How do Stock Markets Work?

Prima facie stock markets appear to be very simple. It seems like there are buyers and sellers who meet on their own and interact during the transaction. However, the reality is that stock markets operate through a complicated mechanism wherein several different players are involved in the process. This is why a central intermediary party called the exchange is required in order to conduct all transactions smoothly.

In this article, we will have a closer look at the different stages which happen when a transaction takes place. We will also identify the different parties which are engaged in the transactions.

Stage #1: Placing Orders

Stage 1 is visible to buyers and sellers. This is why buyers and sellers consider this to be the entire process. The rest of the steps usually take place behind the scenes and hence are not known to the buyers and sellers.

In this stage, buyers interact with their brokers. They place buy and sell orders depending upon the price, which is prevailing in the market.

Stage #2: Price Discovery

In the second stage, the brokers place the order in the open market based on the instructions from the client. The brokers have a connected system wherein they can place, buy, and sell orders. It must be understood that the price at which buy and sell occurs is not the same as the one at which the order was placed.

In most cases, buy and sell transactions happen so fast that the price which was being quoted is the price at which the buying and selling actually happens. This creates the illusion that the price is known first, and the transaction happens later. The reality is that the price is determined during the buy and sell process. Some brokers have buy orders with given prices. Others have sell orders with given prices. If the prices do match, transactions happen, whereas if the prices don't match, the orders are revoked after some time.

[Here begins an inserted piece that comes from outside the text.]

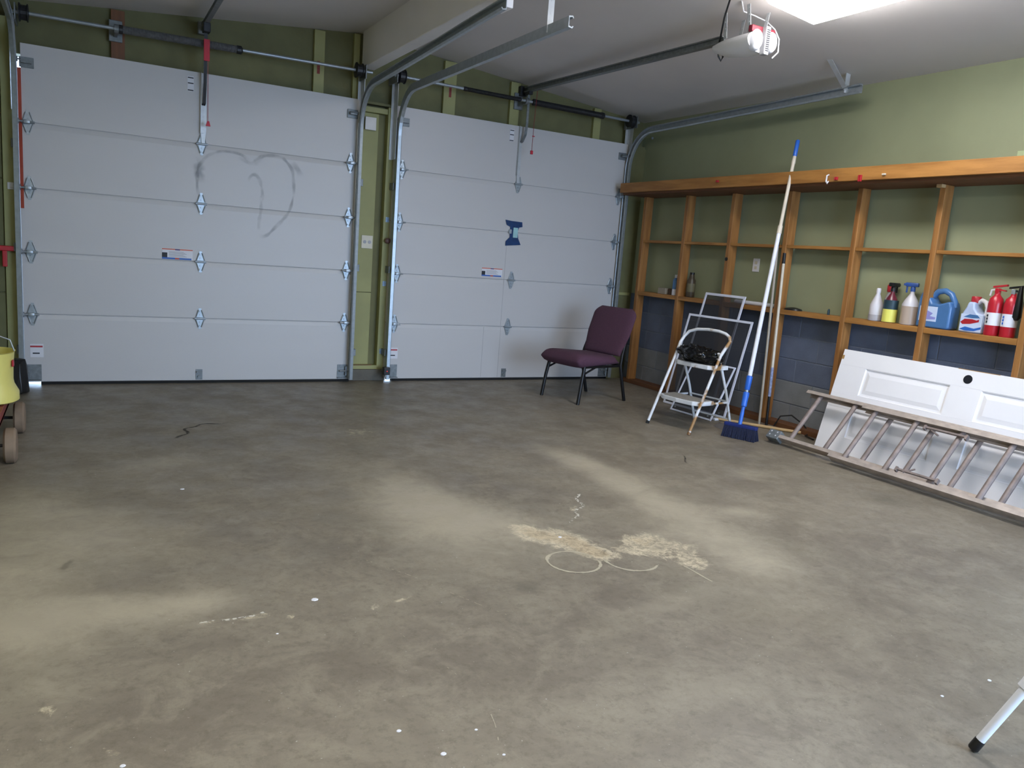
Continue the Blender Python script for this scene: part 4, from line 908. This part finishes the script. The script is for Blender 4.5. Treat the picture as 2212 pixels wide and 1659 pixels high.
MB().box(-.0008, .006, -.018, .0008, HT - .075, HT - .045).xf(Md).build('chipped_corner', dirt_m, wd)
MB().box(-.0008, .012, -1.15, -.88, HT - .003, HT + .0008).xf(Md).build('chipped_edge', dirt_m, wd)

# ---------------------------------------------------------------- extension ladder on its side
la = thing('extension_ladder', 'weathered aluminium extension ladder lying on edge along white door', 'ladder', (2.79, -3.6, .040))
LW = .46; ll = math.atan2(.295, .345)
def ladder_section(parent, y0, y1, x_off, rungs, lw):
    Ml = Matrix.Translation((x_off - .0, 0, .0)) @ Matrix.Rotation(ll, 4, 'Y')
    prof = lambda z, s: [(-.032, z), (.032, z), (.032, z + s * .026), (.028, z + s * .026), (.028, z + s * .004), (-.028, z + s * .004), (-.028, z + s * .026), (-.032, z + s * .026)]
    for z, s in ((0, 1), (lw, -1)):
        b = MB(); P = [(x, zz) for x, zz in prof(z, s)]; b.prism(P, 1, y1, y0); b.xf(Ml); b.build('rail', alu, parent)
    b0 = None
    for y in rungs:
        b = MB(); b.lathe([(.018, .003), (.018, lw - .003)], (0, y, 0), n=10, sx=.85, sy=1.0); b.xf(Ml); b.build('rung', alu_r, parent, True)
yo = 3.6
fly = ladder_section(la, -3.30 + yo, -6.2 + yo, -.030, [-3.395 + yo - .305 * k for k in range(10)], .455)
basey = ladder_section(la, -2.76 + yo, -5.9 + yo, .040, [-2.875 + yo - .305 * k for k in range(10)], .455)
Ml = Matrix.Translation((.04, 0, 0)) @ Matrix.Rotation(ll, 4, 'Y')
b = MB(); b.box(-.033, .033, -2.80 + yo, -2.69 + yo, -.020, .055, .004, Ml); ft = b.build('ladder_shoe', galv_dull, la)
for y in (.83, .885):
    for x in (-.015, .015): MB().lathe([(.006, 0), (.006, .004)], n=8, mtx=Ml @ Matrix.Translation((-.03, y, .022 + x)) @ Matrix.Rotation(R(-90), 4, 'Y')).build('bolt', paper, ft)
Ml2 = Matrix.Translation((-.03, 0, 0)) @ Matrix.Rotation(ll, 4, 'Y')
for z in (.05, .39):
    b = MB(); b.box(-.038, -.022, -.46, -.19, z, z + .014, .003, Ml2); b.tube([tuple(Ml2 @ Vector((-.03, -.24, z - .004))), tuple(Ml2 @ Vector((-.03, -.30, z - .03 if z > .2 else z + .04)))], .006, 6); b.box(-.04, -.015, -.20, -.185, z - .01, z + .02, 0, Ml2); b.box(-.04, -.015, -.47, -.455, z - .012, z + .02, 0, Ml2); b.build('rung_lock', alu_r, la)

# ---------------------------------------------------------------- white leg at lower right
ft_ = thing('folding_table', 'white folding table, one splayed tube leg reaching into lower right corner', 'table', (.95, -6.0, 0)); off = ft_.location
dirv = Vector((.089, -.075, .235)).normalized(); tip = Vector((.436, -5.712, .006))
def leg(tip, d, L):
    o = MB().tube([tip + d * .03, tip + d * L], .0122, 14).build('leg', pole_white, ft_, True, off=off)
    MB().tube([tip, tip + d * .004, tip + d * .034], .014, 14, radii=[.012, .0142, .0142]).build('foot_cap', black, o, True, off=off)
    MB().tube([tip + d * .222, tip + d * .225, tip + d * .33], .0205, 14).build('sleeve', pole_white, o, True, off=off)
leg(tip, dirv, .62)
d2 = Vector((-.089, -.075, .235)).normalized(); leg(Vector((1.30, -5.712, .006)), d2, .62)
leg(Vector((.436, -6.36, .006)), Vector((.089, .075, .235)).normalized(), .62); leg(Vector((1.30, -6.36, .006)), Vector((-.089, .075, .235)).normalized(), .62)
MB().tube([tuple(tip + dirv * .30), tuple(Vector((1.30, -5.712, .006)) + d2 * .30)], .009, 10).build('cross_tube', pole_white, ft_, True, off=off)
MB().box(.56, 1.18, -6.24, -5.84, .575, .61, .012).build('table_top', fixture_white, ft_, off=off)

# ---------------------------------------------------------------- wagon with yellow bucket
wg = thing('wagon', 'red wagon with tan wheels at the left edge', 'wagon', (-2.28, -1.88, 0)); off = Vector(wg.location); wg.location = (-2.24, -1.86, 0)
def wheel(x, y):
    b = MB(); b.lathe([(.045, -.028), (.078, -.028), (.09, -.018), (.09, .018), (.078, .028), (.045, .028)], n=24, mtx=Matrix.Translation((x, y, .0905)) @ Matrix.Rotation(R(90), 4, 'Y'))
    o = b.build('wheel', tyre, wg, True, off=off)
    b = MB(); b.lathe([(.05, -.02), (.05, .02), (.02, .026)], n=16, mtx=Matrix.Translation((x, y, .0905)) @ Matrix.Rotation(R(90), 4, 'Y')); b.build('hub', wagon_red, o, True, off=off)
for x in (-2.065, -2.50):
    for y in (-1.56, -2.215): wheel(x, y)
for y in (-1.56, -2.215): MB().tube([(-2.48, y, .0905), (-2.085, y, .0905)], .009, 8).build('axle', dark_steel, wg, off=off)
for y in (-1.56, -2.215): MB().box(-2.42, -2.15, y - .03, y + .03, .09, .165).build('bolster', dark_steel, wg, off=off)
MB().box(-2.47, -2.115, -2.40, -1.42, .165, .185).build('bed', wagon_red, wg, off=off)
for a in ((-2.47, -2.115, -2.41, -2.39, .165, .225), (-2.47, -2.115, -1.43, -1.41, .165, .225), (-2.47, -2.452, -2.39, -1.43, .165, .225), (-2.133, -2.115, -2.39, -1.43, .165, .225)): MB().box(*a, bev=.003).build('side_board', wagon_red, wg, off=off)
bk = thing('mop_bucket', 'yellow plastic mop bucket riding in the red wagon', 'bucket', (-2.125, -1.70, .2255)); off = bk.location
b = MB(); P = [(.125, 0), (.147, .01), (.146, .05), (.118, .095), (.112, .12), (.114, .20), (.122, .275), (.130, .28), (.123, .28), (.108, .20), (.105, .11), (.105, .03)]
b.lathe(P, n=28, sx=.78, sy=1.15); b.build('body', yellow, bk, True)
MB().tube([(-.095, 0, .275), (-.075, .0, .34), (0, .0, .37), (.075, 0, .34), (.095, 0, .275)], .004, 6).build('bail_handle', galv, bk, True)
b = MB(); b.box(.085, .095, -.07, -.03, .20, .235, .003); b.build('warning_mark', red, bk)
t = thing('blue_bottle', 'bright blue ribbed bottle lying in the wagon before the bucket', 'bottle', (-2.165, -2.08, .186))
b = MB(); prof = [(.025, 0)] + [(.032 if k % 2 else .028, .006 + k * .011) for k in range(12)] + [(.014, .155), (.014, .18)]; b.lathe(prof, n=16); b.build('body', mat('bright_blue', '#2b7fd6', .35), t, True); MB().lathe([(.016, .178), (.016, .2)], n=12).build('cap', pole_white, t, True)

Hence, when transactions happen on the exchange, price discovery happens simultaneously.

Stage #3: Position Keeping

If the next stage, the exchange has to provide order confirmation to both parties. Both parties do not know each other. For each of them, the counterparty is the exchange. Also, many exchanges facilitate trading with keeping the lot size as small as one!

This means that a person can even buy or sell a single share! Hence, if a person wants to buy 1000 shares, it could be sourced from different people. The priority is obviously given to sellers who are willing to sell at the lowest price. This is done to ensure that the average price of the purchase goes down.

The exchange not only matches the buy and sell requirement, but it also provides confirmation of orders. Also, in the case of forwards and futures, exchanges provide other crucial services like record keeping and maintaining the margin. Basically, all the services from the execution to the settlement of the trade are provided by the exchange.

Stage #4: Settlement

The next step in the process is called settlement. This step does not take place on the same day as the original trade. When the trading takes place, only the price is locked, and the actual settlement takes place a day or two after the actual trade.

The process of settlement is initiated after the exchange sends the trading information to the depository institution. Buyers and sellers do not directly interact with the depository institution. Instead, the agents of buyers, as well as sellers, interact with them. It doesn't matter if the brokers have to deal with one depository or multiple. This is because, for the outside world, the depository institutions function as one single system.

The actual transfer of shares takes place here. It is the custodian who changes the name of the owner of the shares in their record after receiving instructions from the exchange.

Stage #5: Clearing

The last step in the process takes place between the custodian and the brokers. This is where the entire communication loop is closed. For instance, when a buyer makes a payment to buy shares, the brokers have an open credit and no corresponding debit.

Once the custodian changes the name of the owner of the shares, he sends a communication to the broker. This communication creates an open debit entry. Now, the clearing process is about reconciling the open debits with the open credits. The broker is therefore sure that the money which they paid on behalf of the customer has been used to buy shares which are now in the customer's name.

The confirmation and matching of the buyers' instructions and the custodians' communication are called clearing. This process is of utmost importance to ensure that there are no unfinished transactions.

To sum it up, the stock exchanges have a complicated process in place. This complicated process may seem unnecessary. However, the reality is that this complicated process is actually the backbone of the entire system. This process facilitates the execution of millions of deals without making any errors or causing expensive delays.